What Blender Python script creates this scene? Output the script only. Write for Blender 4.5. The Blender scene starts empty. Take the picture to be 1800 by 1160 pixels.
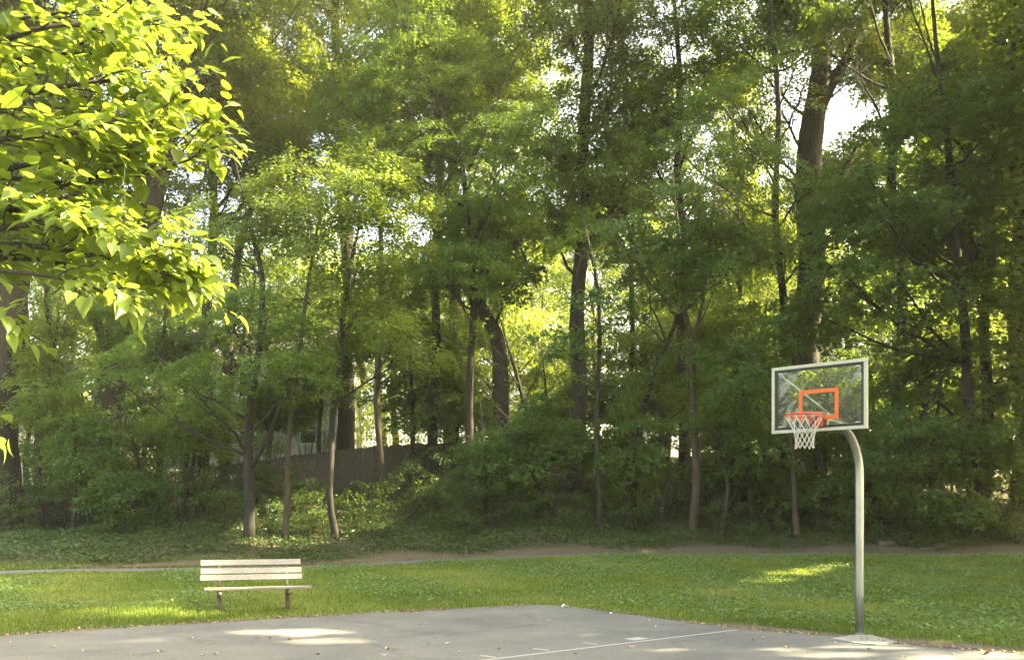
import bpy, math, random
import numpy as np
from mathutils import Vector
rng = np.random.default_rng(7)
random.seed(7)
S = bpy.context.scene
COL = S.collection
R = math.radians

# ------------------------------------------------------------------ camera, sky, sun, exposure
F = 1700.0            # focal length in photograph pixels (1800 wide)
HY = 900.0            # horizon row
CH = 1.78             # eye height
cd = bpy.data.cameras.new('camera'); cam = bpy.data.objects.new('camera', cd); COL.objects.link(cam)
cam.location = (0, 0, CH); cam.rotation_euler = (R(90), 0, 0)
cd.sensor_width = 36; cd.lens = 36 * F / 1800; cd.shift_y = (HY - 580) / 1800
cd.clip_start = 0.1; cd.clip_end = 2000
S.camera = cam

SUN_AZ, SUN_EL = 80.0, 41.0           # azimuth measured from +Y towards +X
SUN = np.array([math.cos(R(SUN_EL)) * math.sin(R(SUN_AZ)), math.cos(R(SUN_EL)) * math.cos(R(SUN_AZ)), math.sin(R(SUN_EL))])
w = bpy.data.worlds.new('World'); S.world = w; w.use_nodes = True
nt = w.node_tree; nt.nodes.clear()
sky = nt.nodes.new('ShaderNodeTexSky'); sky.sky_type = 'NISHITA'; sky.sun_disc = False
sky.sun_elevation = R(SUN_EL); sky.sun_rotation = R(SUN_AZ)
sky.air_density = 1.0; sky.dust_density = 5.0; sky.ozone_density = 0.5; sky.altitude = 0
bg = nt.nodes.new('ShaderNodeBackground'); bg.inputs[1].default_value = 0.15
wo = nt.nodes.new('ShaderNodeOutputWorld')
nt.links.new(sky.outputs[0], bg.inputs[0]); nt.links.new(bg.outputs[0], wo.inputs[0])
sl = bpy.data.lights.new('sun', 'SUN'); sl.energy = 5.0; sl.angle = R(0.6); sl.color = (1.0, 0.93, 0.80)
so = bpy.data.objects.new('sun', sl); COL.objects.link(so)
so.rotation_euler = Vector(tuple(SUN)).to_track_quat('Z', 'Y').to_euler(); so.location = (40, 5, 40)
vs = S.view_settings; vs.view_transform = 'Standard'; vs.look = 'None'; vs.gamma = 1; vs.use_curve_mapping = False
vs.exposure = 3.2
vs.use_white_balance = True; vs.white_balance_temperature = 9000; vs.white_balance_tint = 1
S.render.engine = 'CYCLES'
cy = S.cycles
cy.max_bounces = 10; cy.diffuse_bounces = 7; cy.glossy_bounces = 3; cy.transmission_bounces = 6; cy.transparent_max_bounces = 8
cy.caustics_reflective = False; cy.caustics_refractive = False
cy.use_denoising = True; cy.denoising_input_passes = 'RGB_ALBEDO_NORMAL'; cy.denoising_prefilter = 'ACCURATE'
cy.sample_clamp_indirect = 6.0

# ------------------------------------------------------------------ helpers
def sm(t):
    t = np.clip(t, 0, 1); return t * t * (3 - 2 * t)

def path_y(x):
    return np.interp(x, [-40, -22, -15, -9, -3, 3, 20, 45], [26.5, 27.5, 28.2, 30.4, 32.3, 33.0, 33.4, 33.6])

def ground_z(x, y):
    x = np.asarray(x, float); y = np.asarray(y, float)
    zl = 0.30 * sm((x + 7) / 10) * sm((y - 18.5) / 12.5)
    zl = zl + 0.02 * np.sin(x * 0.9 + 1.3) * np.sin(y * 0.7) * sm((y - 19) / 5)
    s = y - path_y(x) - 1.6
    slope = 0.23 - 0.13 * sm((-9 - x) / 11)
    b = np.where(s > 0, slope * np.minimum(s, 12) + 0.12 * np.clip(s - 12, 0, 22) + 0.01 * np.clip(s - 34, 0, 200), 0)
    n = 0.06 * np.sin(x * 1.7 + y * .6) * np.sin(y * 1.3 - x * .4) * sm(s / 2)
    return zl + b * 1.0 + n

def P(px, py, D):
    return np.array([(px - 900) / F * D, D, CH + (HY - py) / F * D])

def hit(px, py, lo=5.0):
    for D in np.arange(lo, 90, 0.05):
        p = P(px, py, D)
        if p[2] <= float(ground_z(p[0], p[1])):
            return p
    return P(px, py, 60)

def flat(px, py, z=0.0):
    D = F * (CH - z) / (py - HY); p = P(px, py, D); return p

class MB:
    """collects verts and faces, then links them as one mesh object"""
    def __init__(self): self.v = []; self.f = []; self.n = 0
    def add(self, v, f):
        v = np.asarray(v, float).reshape(-1, 3); self.v.append(v)
        self.f += [tuple(i + self.n for i in q) for q in f]; self.n += len(v)
    def box(self, c, size, ax=None):
        h = np.array(size) / 2.0
        A = np.eye(3) if ax is None else np.array(ax)
        v = [np.array(c) + sx * h[0] * A[0] + sy * h[1] * A[1] + sz * h[2] * A[2] for sz in (-1, 1) for sy in (-1, 1) for sx in (-1, 1)]
        self.add(v, [(0, 2, 3, 1), (4, 5, 7, 6), (0, 1, 5, 4), (2, 6, 7, 3), (0, 4, 6, 2), (1, 3, 7, 5)])
    def tube(self, pts, rad, n=8, cap=True, jit=0.0):
        pts = np.asarray(pts, float); m = len(pts); rad = np.broadcast_to(np.asarray(rad, float), (m,))
        T = np.gradient(pts, axis=0); T /= np.linalg.norm(T, axis=1)[:, None] + 1e-9
        u = np.array([1., 0, 0]) if abs(T[0][0]) < .9 else np.array([0, 1., 0])
        u = u - T[0] * u.dot(T[0]); u /= np.linalg.norm(u)
        a = np.linspace(0, 2 * math.pi, n, endpoint=False); V = []
        for i in range(m):
            u = u - T[i] * u.dot(T[i]); u /= np.linalg.norm(u) + 1e-9
            b = np.cross(T[i], u)
            r = rad[i] * (1 + (jit * rng.standard_normal(n) if jit else 0 * a))
            V.append(pts[i] + np.cos(a)[:, None] * u * r[:, None] + np.sin(a)[:, None] * b * r[:, None])
        f = []
        for i in range(m - 1):
            for k in range(n):
                k2 = (k + 1) % n
                f.append((i * n + k, i * n + k2, (i + 1) * n + k2, (i + 1) * n + k))
        if cap:
            f.append(tuple(range(n - 1, -1, -1))); f.append(tuple((m - 1) * n + k for k in range(n)))
        self.add(np.vstack(V), f)
    def build(self, name, m, parent=None, smooth=False, bevel=0.0, origin=(0, 0, 0)):
        me = bpy.data.meshes.new(name)
        v = np.vstack(self.v) - np.array(origin)
        me.from_pydata(v.tolist(), [], self.f); me.materials.append(m)
        if smooth: me.shade_smooth()
        o = bpy.data.objects.new(name, me); COL.objects.link(o)
        if parent is not None: o.parent = parent
        if parent is None: o.location = origin
        if bevel:
            b = o.modifiers.new('bevel', 'BEVEL'); b.width = bevel; b.segments = 2; b.limit_method = 'ANGLE'
        return o

def fast_mesh(name, V, nper, faces, m, attrs=None, parent=None):
    """V: (N*nper,3); faces: local index tuples repeated for each of the N pieces"""
    N = len(V) // nper
    me = bpy.data.meshes.new(name)
    loops = []; sizes = []
    for fc in faces: loops += list(fc); sizes.append(len(fc))
    L = np.array(loops); base = np.arange(N) * nper
    LI = (base[:, None] + L[None]).ravel().astype(np.int32)
    SZ = np.tile(np.array(sizes), N); ST = np.concatenate([[0], np.cumsum(SZ)[:-1]]).astype(np.int32)
    me.vertices.add(len(V)); me.vertices.foreach_set('co', np.ascontiguousarray(V, dtype=np.float32).ravel())
    me.loops.add(len(LI)); me.loops.foreach_set('vertex_index', LI)
    me.polygons.add(len(ST)); me.polygons.foreach_set('loop_start', ST)
    for k, a in (attrs or {}).items():
        at = me.attributes.new(k, 'FLOAT', 'POINT'); at.data.foreach_set('value', np.repeat(a, nper).astype(np.float32))
    me.update(calc_edges=True); me.materials.append(m)
    o = bpy.data.objects.new(name, me); COL.objects.link(o)
    if parent is not None: o.parent = parent
    return o

def tag(o, label=None, cat=None, group=None, kind=None):
    if label: o['label'] = label
    if cat: o['category'] = cat
    if group: o['group'] = group
    if kind: o['kind'] = kind
    return o

def empty(name, loc, label, cat, group=None):
    o = bpy.data.objects.new(name, None); COL.objects.link(o); o.location = tuple(loc); o.empty_display_size = .3
    return tag(o, label, cat, group)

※

▶ [WRITTEN REQUEST]
Among the lines of the data, identify those with the word "pixels". Copy each of them.

▶ [WRITTEN SOLUTION]
What Blender Python script creates this scene? Output the script only. Write for Blender 4.5. The Blender scene starts empty. Take the picture to be 1800 by 1160 pixels.
F = 1700.0            # focal length in photograph pixels (1800 wide)